麻倉氏:あの事件は苦い思い出ですが、残念ながらコレが現実なんだなと突きつけられた感がありました。しかしついに、2016年のBDシェアが51%に到達しました。これはすごく大きなことです。CDでもそうですが、日本がディスク大国である理由はレンタル市場が成熟しているという点が大きいでしょう。アメリカではNetflixが宅配DVDをやっていたのですが完全にOTTへ移行し、今では配信最大手の一角を占めています。日本はセルもさることながら、レンタル市場におけるBDが伸びているのです。

 また、昨年は4Kテレビが普及しました。これはDEGの川合会長代行が指摘していた要因で、開会のあいさつの際に「4Kテレビが売れに売れた」「量販店で60インチのこんな大きな4Kテレビが20万、30万円で売っている」「これでBDの映画を見てください、映画が違う!」と熱っぽく語っていました。SDフォーマットのDVDよりもフルHDのBD、さらに画素数4倍のUHD BDがはるかに画質が良いのは明らかで、4Kテレビの出発点としてUHD BDという購買行動があったのは間違いありません。

 その川合さんですが「悲しいことに、サウンド・オブ・ミュージックのDVDは100万人が持っている、対してBDはわずか5万人。95万人はDVDのサウンド・オブ・ミュージックで満足しているかもしれないが、これはもったいない」とも言っていました。この時の言い方ですが「カーテンの柄が違う! 山の草が違う! ドレミの歌が違う! 全く違う映画を楽しむことができる!!」などなど、どこかで聞き覚えのある文言が並んでいて「なんか書いた覚えが……」と内心笑いながら聞いていました。

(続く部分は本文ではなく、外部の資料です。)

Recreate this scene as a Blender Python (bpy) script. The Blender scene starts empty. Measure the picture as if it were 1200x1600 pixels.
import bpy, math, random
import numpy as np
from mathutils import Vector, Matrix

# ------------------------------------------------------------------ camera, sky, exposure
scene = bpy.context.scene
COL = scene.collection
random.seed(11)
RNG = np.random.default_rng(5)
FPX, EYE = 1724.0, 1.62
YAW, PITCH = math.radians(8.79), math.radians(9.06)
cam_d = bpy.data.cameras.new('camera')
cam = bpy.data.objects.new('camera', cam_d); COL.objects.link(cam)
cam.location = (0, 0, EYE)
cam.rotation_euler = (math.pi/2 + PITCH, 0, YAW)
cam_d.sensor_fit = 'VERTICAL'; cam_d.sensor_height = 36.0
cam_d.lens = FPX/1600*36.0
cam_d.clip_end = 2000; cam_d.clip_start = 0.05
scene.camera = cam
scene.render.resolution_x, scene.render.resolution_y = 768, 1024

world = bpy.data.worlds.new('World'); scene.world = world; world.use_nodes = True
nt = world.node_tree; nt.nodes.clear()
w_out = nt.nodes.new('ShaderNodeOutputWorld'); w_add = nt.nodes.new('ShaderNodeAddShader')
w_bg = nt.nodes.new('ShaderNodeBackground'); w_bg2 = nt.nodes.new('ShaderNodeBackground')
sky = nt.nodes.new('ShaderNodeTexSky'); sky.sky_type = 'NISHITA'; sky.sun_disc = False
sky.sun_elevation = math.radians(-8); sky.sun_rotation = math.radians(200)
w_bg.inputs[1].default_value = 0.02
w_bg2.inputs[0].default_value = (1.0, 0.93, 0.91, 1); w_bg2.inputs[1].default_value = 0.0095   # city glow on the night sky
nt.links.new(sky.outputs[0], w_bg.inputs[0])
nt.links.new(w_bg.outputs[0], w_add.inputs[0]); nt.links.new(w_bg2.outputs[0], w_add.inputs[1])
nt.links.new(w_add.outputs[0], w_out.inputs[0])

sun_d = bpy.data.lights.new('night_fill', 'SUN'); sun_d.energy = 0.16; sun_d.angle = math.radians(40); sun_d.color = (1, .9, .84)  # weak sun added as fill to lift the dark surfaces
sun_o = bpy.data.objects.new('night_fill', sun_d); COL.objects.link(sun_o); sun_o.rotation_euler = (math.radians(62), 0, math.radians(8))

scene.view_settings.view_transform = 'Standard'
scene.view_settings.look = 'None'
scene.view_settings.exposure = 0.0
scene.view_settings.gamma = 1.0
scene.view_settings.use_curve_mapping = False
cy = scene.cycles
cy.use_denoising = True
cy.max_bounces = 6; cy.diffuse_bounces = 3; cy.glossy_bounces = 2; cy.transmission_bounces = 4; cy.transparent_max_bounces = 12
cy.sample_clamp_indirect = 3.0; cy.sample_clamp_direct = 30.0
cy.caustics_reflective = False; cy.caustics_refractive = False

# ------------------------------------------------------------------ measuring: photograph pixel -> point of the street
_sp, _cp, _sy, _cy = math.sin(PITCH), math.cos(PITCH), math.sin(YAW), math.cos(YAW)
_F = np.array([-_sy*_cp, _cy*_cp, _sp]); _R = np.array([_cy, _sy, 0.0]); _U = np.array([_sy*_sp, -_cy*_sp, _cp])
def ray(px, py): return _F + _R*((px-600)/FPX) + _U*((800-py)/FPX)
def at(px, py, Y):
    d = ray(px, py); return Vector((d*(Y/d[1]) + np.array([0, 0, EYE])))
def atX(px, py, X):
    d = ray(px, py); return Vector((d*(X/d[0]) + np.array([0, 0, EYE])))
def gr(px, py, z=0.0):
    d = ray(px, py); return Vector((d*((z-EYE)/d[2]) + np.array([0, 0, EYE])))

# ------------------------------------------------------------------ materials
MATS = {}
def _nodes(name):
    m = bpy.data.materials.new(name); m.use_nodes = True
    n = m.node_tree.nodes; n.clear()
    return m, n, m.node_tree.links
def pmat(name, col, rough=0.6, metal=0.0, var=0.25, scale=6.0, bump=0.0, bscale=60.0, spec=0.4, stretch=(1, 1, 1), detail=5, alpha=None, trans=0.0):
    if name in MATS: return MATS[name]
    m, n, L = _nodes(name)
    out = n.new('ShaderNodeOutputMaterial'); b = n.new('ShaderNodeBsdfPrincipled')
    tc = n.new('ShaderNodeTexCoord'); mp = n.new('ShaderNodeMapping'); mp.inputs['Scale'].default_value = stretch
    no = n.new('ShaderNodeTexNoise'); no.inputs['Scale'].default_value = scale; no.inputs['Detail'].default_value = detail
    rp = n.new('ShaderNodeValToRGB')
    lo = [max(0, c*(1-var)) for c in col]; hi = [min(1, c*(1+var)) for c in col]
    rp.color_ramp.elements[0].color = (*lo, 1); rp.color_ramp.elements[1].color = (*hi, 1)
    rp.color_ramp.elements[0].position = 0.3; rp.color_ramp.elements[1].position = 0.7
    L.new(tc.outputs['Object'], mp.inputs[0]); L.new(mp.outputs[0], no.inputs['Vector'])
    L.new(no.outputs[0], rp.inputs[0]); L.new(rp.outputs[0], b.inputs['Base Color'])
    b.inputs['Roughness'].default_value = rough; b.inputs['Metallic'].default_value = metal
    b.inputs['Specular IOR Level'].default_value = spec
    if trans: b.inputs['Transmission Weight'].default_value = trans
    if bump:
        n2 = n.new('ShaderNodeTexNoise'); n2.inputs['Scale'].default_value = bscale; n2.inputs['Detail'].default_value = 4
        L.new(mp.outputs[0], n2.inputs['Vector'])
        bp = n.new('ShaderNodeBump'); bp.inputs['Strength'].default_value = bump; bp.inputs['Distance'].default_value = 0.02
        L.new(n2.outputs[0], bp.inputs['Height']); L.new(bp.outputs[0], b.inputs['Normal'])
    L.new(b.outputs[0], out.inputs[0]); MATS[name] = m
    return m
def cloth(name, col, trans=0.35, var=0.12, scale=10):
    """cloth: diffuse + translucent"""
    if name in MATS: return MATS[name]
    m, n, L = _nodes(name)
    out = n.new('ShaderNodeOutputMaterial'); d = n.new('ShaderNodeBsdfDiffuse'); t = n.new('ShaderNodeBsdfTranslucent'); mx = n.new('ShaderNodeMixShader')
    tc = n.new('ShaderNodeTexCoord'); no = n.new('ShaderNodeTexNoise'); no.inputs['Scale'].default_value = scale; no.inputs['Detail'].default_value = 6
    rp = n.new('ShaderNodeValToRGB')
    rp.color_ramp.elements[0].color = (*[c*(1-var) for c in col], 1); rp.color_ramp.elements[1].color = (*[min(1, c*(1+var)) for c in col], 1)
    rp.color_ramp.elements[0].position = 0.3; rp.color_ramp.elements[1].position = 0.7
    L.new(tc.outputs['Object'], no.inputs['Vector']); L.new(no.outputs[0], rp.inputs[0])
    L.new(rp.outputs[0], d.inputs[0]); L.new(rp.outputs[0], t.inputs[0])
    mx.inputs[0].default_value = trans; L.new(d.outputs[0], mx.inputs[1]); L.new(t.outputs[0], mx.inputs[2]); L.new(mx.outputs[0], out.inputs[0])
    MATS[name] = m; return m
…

――それ僕も思いました(笑)。それにしても「是非! 4Kテレビと新しいBDソフトを買っていただいて、新しい映像を体験していただきたい!」と、アツい川合会長代行の挨拶が印象的でしたね。

麻倉氏:とまあ、このようにBDにとって記念すべき年が2016年だったわけですが、1年の間に発表されたタイトルからイチバンを選ぶ、それがブルーレイ大賞です。毎年、12月頃に評論家と専門誌出版社とメーカーの各審査員のもとへ、エントリー作品がドサッと送られてきます。その数およそ100タイトル。お正月を挟んで1月上旬に、それぞれの審査員が各部門のベスト3を提出します。こうして集まったノミネート作品の数々から、各部門のベスト3を入選タイトルとして選出します。さらに全審査員で上映会を開き、それらを審査してアワード(部門賞)を決め、部門賞の中から大賞として“ベスト・オブ・ザ・ベスト”を選びます。年末年始にガッツリとやるため審査は大変ですが、通して見ていると絵作りや作品作りなどのトレンドというものが見えてくる、とても貴重な機会です。

――CES取材の渡米が重なる審査員の方にとっては、とんでもない過密スケジュールですね……

DEGジャパンの会長代行を務める20世紀フォックス・ホームエンターテイメントジャパン社長の川合史郎氏。開会のあいさつで「DVDを抜いて、BDが初めて51%。これやりたかった!」とかなり力を込めて語った。